Cependant il ne faudra pas oublier tous les autres titres, les tubes de gras imparables de, donc, "I've Got A Love", le sur-Blues ralenti de "Love Swing", énoooorme, le menaçant "War" under pressure, ou quand Spiers s'arrache la gueule tout le long de "Crush Them All", qui envoie l'auditeur dans les cordes, sonné de coups d'enclumes, agonisant, tous les os brisés, de la compote de moelle qui se ballade librement sous la peau qui tourne déjà au violet.

Ici on s'abstiendra d'évoquer le Sludge, bien trop réducteur. C'est toute l'Amérique de Bruce Springsteen qui part se faire massacrer la fleur au fusil, le regard digne, le pas du futur macchabée assuré, la lettre pour la fiancée dans la poche de la poitrine, près du cœur.

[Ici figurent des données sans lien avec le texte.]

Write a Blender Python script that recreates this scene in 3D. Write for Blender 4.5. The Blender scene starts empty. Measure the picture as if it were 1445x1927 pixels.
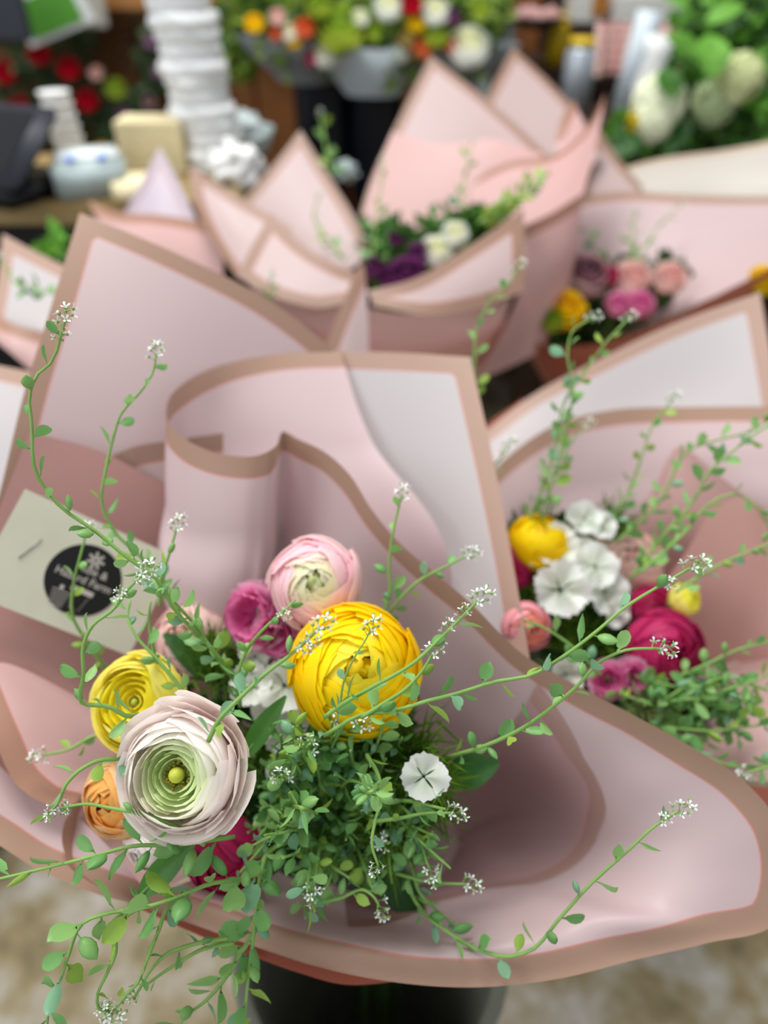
import bpy, bmesh, math, random
import numpy as np
from mathutils import Vector, Matrix, noise

SC = bpy.context.scene
COL = SC.collection
PI = math.pi

# ------------------------------------------------------------------ camera
CAM = Vector((0.0, 0.0, 1.02)); PITCH = math.radians(38.0); FPX = 1391.0
FW = Vector((0, math.cos(PITCH), -math.sin(PITCH))); RT = Vector((1, 0, 0)); UP = Vector((0, math.sin(PITCH), math.cos(PITCH)))
cd = bpy.data.cameras.new('camera'); cam = bpy.data.objects.new('camera', cd); COL.objects.link(cam)
cam.location = CAM; cam.rotation_euler = (PI/2 - PITCH, 0, 0)
cd.sensor_fit = 'VERTICAL'; cd.sensor_height = 36.0; cd.lens = 36.0*FPX/1927.0
cd.clip_start = 0.01; cd.dof.use_dof = True; cd.dof.focus_distance = 0.315; cd.dof.aperture_fstop = 3.4
SC.camera = cam

# ------------------------------------------------------------------ world and lights
w = bpy.data.worlds.new('world'); SC.world = w; w.use_nodes = True
bg = w.node_tree.nodes['Background']; bg.inputs[0].default_value = (0.93, 0.96, 1.0, 1); bg.inputs[1].default_value = 0.64
def area(name, loc, target, size, power, col):
    l = bpy.data.lights.new(name, 'AREA'); l.shape = 'RECTANGLE'; l.size, l.size_y = size; l.energy = power; l.color = col
    o = bpy.data.objects.new(name, l); COL.objects.link(o); o.location = loc
    o.rotation_euler = (Vector(target)-Vector(loc)).to_track_quat('-Z', 'Y').to_euler()
    return o
area('ceiling_panel_light', (-0.35, 1.0, 2.6), (0, 0.40, 0.7), (1.0, 0.6), 38, (1.0, 0.985, 0.96))
area('shop_window_light', (-1.9, -0.7, 2.1), (0, 0.8, 0.7), (1.6, 1.3), 20, (0.93, 0.96, 1.0))
area('counter_fill_light', (-.1, 1.5, 2.3), (-.1, 1.45, .8), (.9, .3), 7, (1.0, .985, .96))  # unseen lamp, added to brighten the counter and its white column
SC.view_settings.view_transform = 'Standard'; SC.view_settings.look = 'None'
SC.view_settings.exposure = 0.17; SC.view_settings.gamma = 1.0; SC.view_settings.use_curve_mapping = False
SC.render.engine = 'CYCLES'
SC.cycles.use_denoising = True
SC.cycles.max_bounces = 10; SC.cycles.diffuse_bounces = 7; SC.cycles.transmission_bounces = 5

# ------------------------------------------------------------------ geometry helpers
def P(px, py, d):
    px, py, d = float(px), float(py), float(d)
    return CAM + d*(FW + ((px-722.5)/FPX)*RT + ((963.5-py)/FPX)*UP)
def ray(px, py): return FW + ((px-722.5)/FPX)*RT + ((963.5-py)/FPX)*UP
def on_z(px, py, z):
    r = ray(px, py); return CAM + r*((z-CAM.z)/r.z)
def on_y(px, py, y):
    r = ray(px, py); return CAM + r*(y/r.y)
def lin(r, g, b):
    return tuple(((c/255)/12.92 if c/255 <= 0.04045 else (((c/255)+0.055)/1.055)**2.4) for c in (r, g, b))

MATS = {}
def material(key, col, rough=0.55, trans=0.0, noise_amt=0.0, noise_scale=60.0, spec=0.3, col2=None, metallic=0.0, emit=0.0, bump=0.0, mode=None):
    """procedural material: base colour modulated by object-space noise, optional translucency"""
    if key in MATS: return MATS[key]
    m = bpy.data.materials.new(key); m.use_nodes = True; nt = m.node_tree; N = nt.nodes; L = nt.links
    b = N['Principled BSDF']; out = N['Material Output']
    b.inputs['Roughness'].default_value = rough; b.inputs['Specular IOR Level'].default_value = spec; b.inputs['Metallic'].default_value = metallic
    c1 = lin(*col)+(1,); c2 = (lin(*col2)+(1,)) if col2 else tuple(x*(1-noise_amt) for x in c1[:3])+(1,)
    rgb = N.new('ShaderNodeMix'); rgb.data_type = 'RGBA'; rgb.inputs[6].default_value = c1; rgb.inputs[7].default_value = c2
    if mode == 'uv':                                   # gradient from base (v=0) to tip (v=1)
        uv = N.new('ShaderNodeUVMap'); s = N.new('ShaderNodeSeparateXYZ'); L.new(uv.outputs[0], s.inputs[0])
        nz = N.new('ShaderNodeTexNoise'); nz.inputs['Scale'].default_value = noise_scale
        mp = N.new('ShaderNodeMapping'); mp.inputs['Scale'].default_value = (14, 1.2, 1); L.new(uv.outputs[0], mp.inputs[0]); L.new(mp.outputs[0], nz.inputs['Vector']); nz.inputs['Scale'].default_value = 2.0
        ad = N.new('ShaderNodeMath'); ad.operation = 'MULTIPLY_ADD'; L.new(nz.outputs[0], ad.inputs[0]); ad.inputs[1].default_value = 0.5; L.new(s.outputs[1], ad.inputs[2])
        rp = N.new('ShaderNodeMapRange'); rp.interpolation_type = 'SMOOTHSTEP'; L.new(ad.outputs[0], rp.inputs[0]); rp.inputs[1].default_value = 0.45; rp.inputs[2].default_value = 1.25
        L.new(rp.outputs[0], rgb.inputs[0])
    else:
        tc = N.new('ShaderNodeTexCoord'); nz = N.new('ShaderNodeTexNoise'); nz.inputs['Scale'].default_value = noise_scale; nz.inputs['Detail'].default_value = 4
        L.new(tc.outputs['Object'], nz.inputs['Vector'])
        rp = N.new('ShaderNodeMapRange'); L.new(nz.outputs[0], rp.inputs[0]); rp.inputs[1].default_value = 0.35; rp.inputs[2].default_value = 0.65
        L.new(rp.outputs[0], rgb.inputs[0])
        if bump:
            bp = N.new('ShaderNodeBump'); bp.inputs['Strength'].default_value = bump; bp.inputs['Distance'].default_value = 0.002; L.new(nz.outputs[0], bp.inputs['Height']); L.new(bp.outputs[0], b.inputs['Normal'])
    L.new(rgb.outputs[2], b.inputs['Base Color'])
    if emit:
        b.inputs['Emission Strength'].default_value = emit; L.new(rgb.outputs[2], b.inputs['Emission Color'])
    if trans:
        t = N.new('ShaderNodeBsdfTranslucent'); L.new(rgb.outputs[2], t.inputs[0])
        mx = N.new('ShaderNodeMixShader'); mx.inputs[0].default_value = trans; L.new(b.outputs[0], mx.inputs[1]); L.new(t.outputs[0], mx.inputs[2]); L.new(mx.outputs[0], out.inputs[0])
    MATS[key] = m; return m

def paper_mat(key, inner, border, width=0.0125, trans=0.28, back=None, rough=0.42):
    """flower-wrap film: pale field with a tan printed border strip (edge = distance to the trimmed edge in metres)"""
    if key in MATS: return MATS[key]
    m = bpy.data.materials.new(key); m.use_nodes = True; nt = m.node_tree; N = nt.nodes; L = nt.links
    b = N['Principled BSDF']; out = N['Material Output']; b.inputs['Roughness'].default_value = rough; b.inputs['Specular IOR Level'].default_value = 0.28
    at = N.new('ShaderNodeAttribute'); at.attribute_name = 'edge'
    rp = N.new('ShaderNodeMapRange'); L.new(at.outputs['Fac'], rp.inputs[0]); rp.inputs[1].default_value = width-0.0003; rp.inputs[2].default_value = width+0.0003
    field = N.new('ShaderNodeMix'); field.data_type = 'RGBA'; field.inputs[6].default_value = lin(*inner)+(1,); field.inputs[7].default_value = lin(*(back or inner))+(1,)
    geo = N.new('ShaderNodeNewGeometry'); L.new(geo.outputs['Backfacing'], field.inputs[0])
    mix = N.new('ShaderNodeMix'); mix.data_type = 'RGBA'; mix.inputs[6].default_value = lin(*border)+(1,); L.new(field.outputs[2], mix.inputs[7]); L.new(rp.outputs[0], mix.inputs[0])
    cmp_ = N.new('ShaderNodeMath'); cmp_.operation = 'COMPARE'; L.new(at.outputs['Fac'], cmp_.inputs[0]); cmp_.inputs[1].default_value = width; cmp_.inputs[2].default_value = .00035      # thin rose keyline where border meets field
    key_ = N.new('ShaderNodeMix'); key_.data_type = 'RGBA'; L.new(cmp_.outputs[0], key_.inputs[0]); L.new(mix.outputs[2], key_.inputs[6]); key_.inputs[7].default_value = lin(214, 140, 132)+(1,); mix = key_
    L.new(mix.outputs[2], b.inputs['Base Color'])
    tc = N.new('ShaderNodeTexCoord'); nz = N.new('ShaderNodeTexNoise'); nz.inputs['Scale'].default_value = 9; nz.inputs['Detail'].default_value = 2
    L.new(tc.outputs['Object'], nz.inputs['Vector']); bp = N.new('ShaderNodeBump'); bp.inputs['Strength'].default_value = 0.25; bp.inputs['Distance'].default_value = 0.004
    L.new(nz.outputs[0], bp.inputs['Height']); L.new(bp.outputs[0], b.inputs['Normal'])
    t = N.new('ShaderNodeBsdfTranslucent'); L.new(mix.outputs[2], t.inputs[0])
    mx = N.new('ShaderNodeMixShader'); mx.inputs[0].default_value = trans; L.new(b.outputs[0], mx.inputs[1]); L.new(t.outputs[0], mx.inputs[2]); L.new(mx.outputs[0], out.inputs[0])
    MATS[key] = m; return m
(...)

Et même dans ces moments de lourde et sourde violence, ils sont capables de finesse, de grâce, même, comme vers les 01:15 de "I've Got A Love", ces chœurs éthérés si beaux... presque Queenesques, damn it ! Et paf !, solo nimp-je-dégueule-dans-la-bassine de Creston Spiers ! Et la basse de Tanner sonne comme une contrebasse malade jouée dans le très grave à l'archet.

De l'invention et de l'audace, du rêve, en somme, quel que soit le cauchemar, ça vaut la peine de s'en payer une barre.

 

Eh ne partez pas ! C'est que j'ai gardé le meilleur pour la fin : la fête des mères ! "Mothers Day" tournoie, tournicote, à te coller le mal de terre, vomitif, sucré, gavé, dégoulinant : de l'orgue d'église, un violon, des centaines de guitares à l'unisson, harmonisées, discordantes! Ça ne ressemble à rien. A une montagne ! Au grand manège final dans la lumière du tunnel ! Une symphonie gloutonne, oui! Ou peut-être ça évoquera un peu un certain "Skin Horse", peut-être, mais bon... ça dépasse l'exercice de style, là, c'est du splendide n’importe quoi, c'est de l'émotion par couches telluriques, c'est de la grandeur épique, les larmes aux yeux : BONNE FÊTE MAMAN !

Et ce n'est même pas parodique, je précise bien, évitons les malentendus à ce sujet. C'est à prendre au premier degré.

C'est beau.

Le Hendrix souriant sur le poster de l'étrange pochette peut continuer à sourire, ses enfants font du beau boulot.

 

Allez découvrir ou redécouvrir là bas :

https://harveymilk.bandcamp.com/

Mais merde ! Special Wishes n'est pas dispo sur la page ! Tous les autres, mais pas celui, créfieu!  Sûrement une sombre histoire de contrat avec le défunt Megablade Records / Troubleman Unlimited...

Essayez là, alors.

 

 

Si vous ne connaissez pas encore, je vous envierais presque...

photo de El Gep
le 24/05/2015

2 COMMENTAIRES

pidji

pidji le 24/05/2015 à 11:12:40

Mon préféré des HARVEY MILK, totu simplement !

el gep

el gep le 24/05/2015 à 15:17:54

Certainement le plus beau, le plus sensible et ce tout en décornant les cocus!